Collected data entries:

* start *

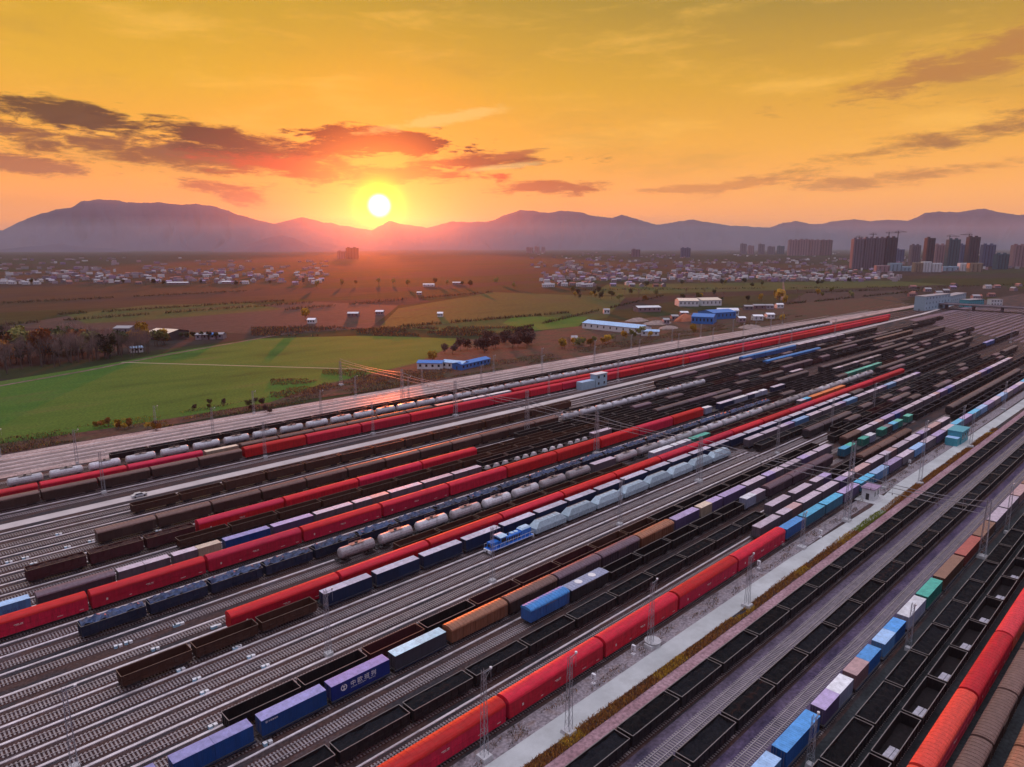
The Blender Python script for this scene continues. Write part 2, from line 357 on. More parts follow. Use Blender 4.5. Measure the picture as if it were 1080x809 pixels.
sheet('purple_ballast', [(-150, 41.2), (900, 41.2), (900, 47.2), (-150, 47.2)], -.02, ground_mat('ballast_lilac_dark', [(.04, .032, .065), (.085, .062, .115), (.14, .105, .16)], .1, (1, 3, 1), fine=1.5))
sheet('yard_throat', [(640, 62), (1040, 62), (1040, 240), (820, 240)], -.05, ground_mat('throat_ballast', [(.10, .07, .085), (.19, .13, .155), (.15, .11, .14)], .03, (1, 2.5, 1), fine=.6))
# service roads of the yard
ROADM = mat('road_concrete', (.44, .46, .46), .7, var=.22, scale=.10, dirt=(.30, .30, .29), dirtamt=.6)
ROADM2 = mat('road_concrete_far', (.50, .44, .43), .7, var=.2, scale=.1)
def roadstrip(name, pts, w, z, m, t=.12):
    b = MB(); MT['_r'] = m
    for (x0, y0, *_), (x1, y1, *_) in zip(pts, pts[1:]):
        d = Vector((x1 - x0, y1 - y0)).normalized(); nx, ny = -d.y * w / 2, d.x * w / 2
        q = [(x0 - nx, y0 - ny), (x1 - nx, y1 - ny), (x1 + nx, y1 + ny), (x0 + nx, y0 + ny)]
        i = len(b.v); b.v += [(x, y, z) for x, y in q] + [(x, y, z + t) for x, y in q]
        for f in [(4, 5, 6, 7), (0, 1, 5, 4), (1, 2, 6, 5), (2, 3, 7, 6), (3, 0, 4, 7)]: b.f.append(tuple(i + a for a in f)); b.k.append('_r')
    return struct(name, b.mesh(name))
roadstrip('service_road', [(-60, 69.6), (170, 69.4), (200, 68.6), (222, 67.8), (250, 69.6), (420, 68.6), (760, 68.6)], 4.2, -.05, ROADM)
roadstrip('service_road', [(-60, 238), (250, 238.2), (520, 244), (900, 250), (1100, 262)], 4.6, -.05, ROADM2)

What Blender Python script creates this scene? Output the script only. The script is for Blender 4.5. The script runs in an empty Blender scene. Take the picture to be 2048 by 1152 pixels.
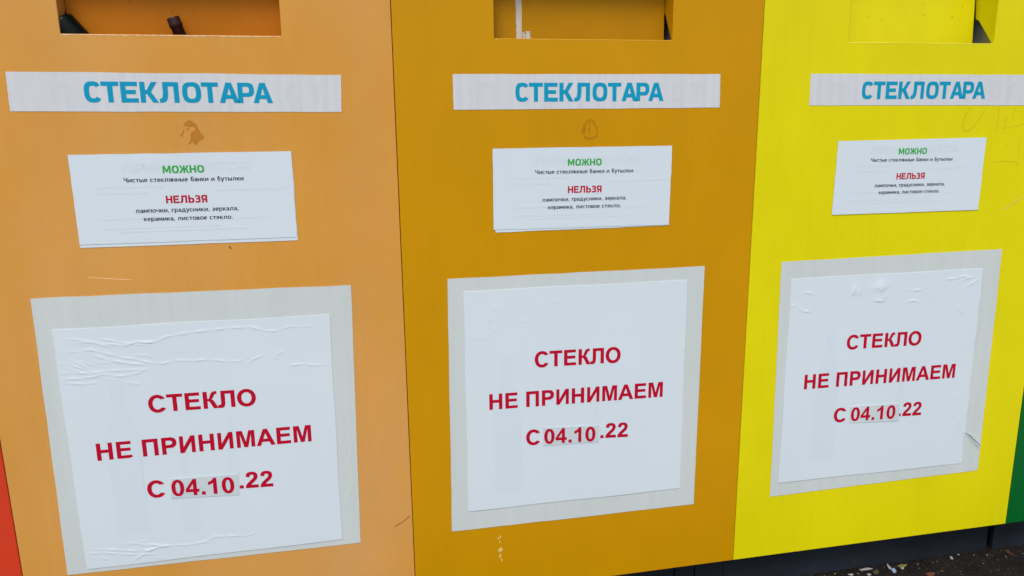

* end *

_Challenge_
Print out the material word for word, omitting the pictures.

_Result for this exercise_
The Blender Python script for this scene continues. Write part 2, from line 357 on. More parts follow. Use Blender 4.5. Measure the picture as if it were 1080x809 pixels.
sheet('purple_ballast', [(-150, 41.2), (900, 41.2), (900, 47.2), (-150, 47.2)], -.02, ground_mat('ballast_lilac_dark', [(.04, .032, .065), (.085, .062, .115), (.14, .105, .16)], .1, (1, 3, 1), fine=1.5))
sheet('yard_throat', [(640, 62), (1040, 62), (1040, 240), (820, 240)], -.05, ground_mat('throat_ballast', [(.10, .07, .085), (.19, .13, .155), (.15, .11, .14)], .03, (1, 2.5, 1), fine=.6))
# service roads of the yard
ROADM = mat('road_concrete', (.44, .46, .46), .7, var=.22, scale=.10, dirt=(.30, .30, .29), dirtamt=.6)
ROADM2 = mat('road_concrete_far', (.50, .44, .43), .7, var=.2, scale=.1)
def roadstrip(name, pts, w, z, m, t=.12):
    b = MB(); MT['_r'] = m
    for (x0, y0, *_), (x1, y1, *_) in zip(pts, pts[1:]):
        d = Vector((x1 - x0, y1 - y0)).normalized(); nx, ny = -d.y * w / 2, d.x * w / 2
        q = [(x0 - nx, y0 - ny), (x1 - nx, y1 - ny), (x1 + nx, y1 + ny), (x0 + nx, y0 + ny)]
        i = len(b.v); b.v += [(x, y, z) for x, y in q] + [(x, y, z + t) for x, y in q]
        for f in [(4, 5, 6, 7), (0, 1, 5, 4), (1, 2, 6, 5), (2, 3, 7, 6), (3, 0, 4, 7)]: b.f.append(tuple(i + a for a in f)); b.k.append('_r')
    return struct(name, b.mesh(name))
roadstrip('service_road', [(-60, 69.6), (170, 69.4), (200, 68.6), (222, 67.8), (250, 69.6), (420, 68.6), (760, 68.6)], 4.2, -.05, ROADM)
roadstrip('service_road', [(-60, 238), (250, 238.2), (520, 244), (900, 250), (1100, 262)], 4.6, -.05, ROADM2)

What Blender Python script creates this scene? Output the script only. The script is for Blender 4.5. The script runs in an empty Blender scene. Take the picture to be 2048 by 1152 pixels.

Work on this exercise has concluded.